Coffeebility,
featured
Difabel dalam Film
Kamis (22/11/2018), PLD kembali
mengadakan Monthly Coffeebility dengan tema “Difabel dalam Film”.
Diskusi sekaligus pemutaran film ini diadakan di Teatrikal Perpustakaan UIN
Sunan Kalijaga pukul 13.00-15.00. Diskusi ini dihadiri oleh Bagus Muhammad Ma’ruf,
kameran film “Luar Biasa” dan Wahyu Utami Wati, sutradara film “The Unseen
Words”. Peserta diajak untuk menonton kedua film tersebut setelah
sebelumnya Kepala PLD, Arif Maftuhin, memberikan sambutan. Diskusi ini
dimoderasi oleh Husnil Khatimah Nst.
Tak tanggung-tanggung, dua film
diputar dalam diskusi ini. Film pertama berjudul “Luar Biasa”. Film dokumenter
tersebut dibesut oleh mahasiswa jurusan TV dan film ISI Surakarta. Film
tersebut mengangkat keseharian seorang Joko, difabel netra. Dikisahkan,
Joko mempunyai rasa ingin tahu yang besar. Ia tidak segan untuk mencoba hal-hal
baru, mulai dari bermain musik hingga mengendarai motor. Film berdurasi 16
menit tersebut menyuguhkan humor yang mengundang tawa penonton.
Film kedua berjudul “The
Unseen Words” garapan sutradara Wahyu Utami Wati mengisahkan tentang usaha
Distra Budaya, sebuah komunitas pertunjukan ketoprak di Yogyakarta. Distra Budaya
terdiri dari difabel netra yang menunjukkan eksistensinya lewat seni
ketoprak. Mereka sadar bahwa pertunjukannya tidak terlalu mendapat banyak
peminat. Melihat betapa masifnya perkembangan teknologi, mereka ingin
pertunjukkan mereka dinikmati oleh kalangan yang lebih luas. Film ini berfokus
pada bagaimana cara Distra Budaya mempersiapkan video pertunjukkan mereka untuk
direkam dan diunggah di kanal Youtube. Aluanan tembang Jawa mewarnai sebagian
besar jalan cera yang berdurasi 27 menit.

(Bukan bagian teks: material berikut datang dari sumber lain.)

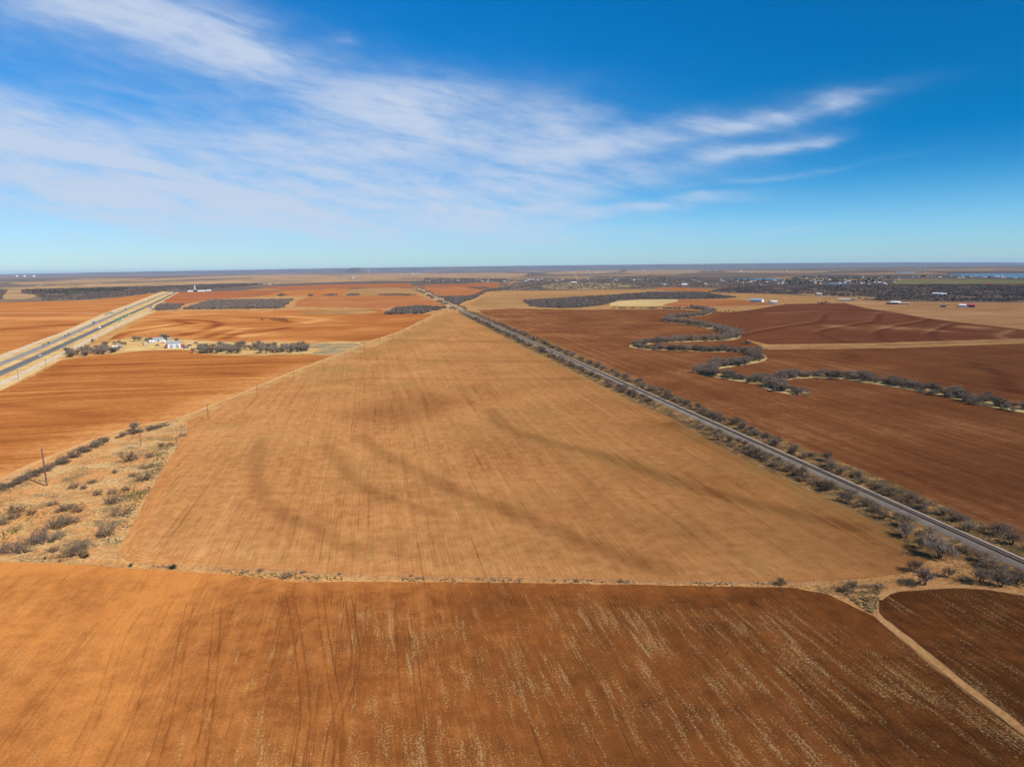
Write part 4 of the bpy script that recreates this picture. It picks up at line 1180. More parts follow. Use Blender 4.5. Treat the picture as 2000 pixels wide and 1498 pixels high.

Seperti yang telah ditegaskan
oleh Arif Maftuhin, untuk mewujudkan kampus inklusif tidak cukup hanya
memberikan pelayanan kepada difabel. Akan tetapi, kampus inklusif juga harus
terus-menerus mengedukasi dan meningkatkan kesadaran warga kampus mengenai
difabel. Salah satu upaya tersebut adalah mengadakan diskusi “Monthly
Coffeebility”. Di sisi lain, film dapat digunakan sebagai saluran untuk
memperkenalkan difabel kepada masyarakat luas. Oleh karena itu, perpaduan film
dan difabel dinilai sangat tepat.
Upaya sineas muda, seperti Ma’ruf
dan Uut—panggilan akrab Wahyu Utami Wati—dengan mengangkat film bertema difabel
harus diapresiasi. Mengingat, film merupakan media yang banyak diminati oleh
berbagai kalangan dan cukup efektif dalam menyampaikan sebuah pesan. Isu difabel
dapat digaungkan melalui film. Dengan adanya film bertema difabel diharapkan
masyarakat mengenal difabel, kemudian pada akhirnya, sadar akan difabel. Lebih
lanjut, disabilitas bukan lagi dilihat sebagai sebuah ketidakmampuan (disability),
namun hanya perbedaan (differently able).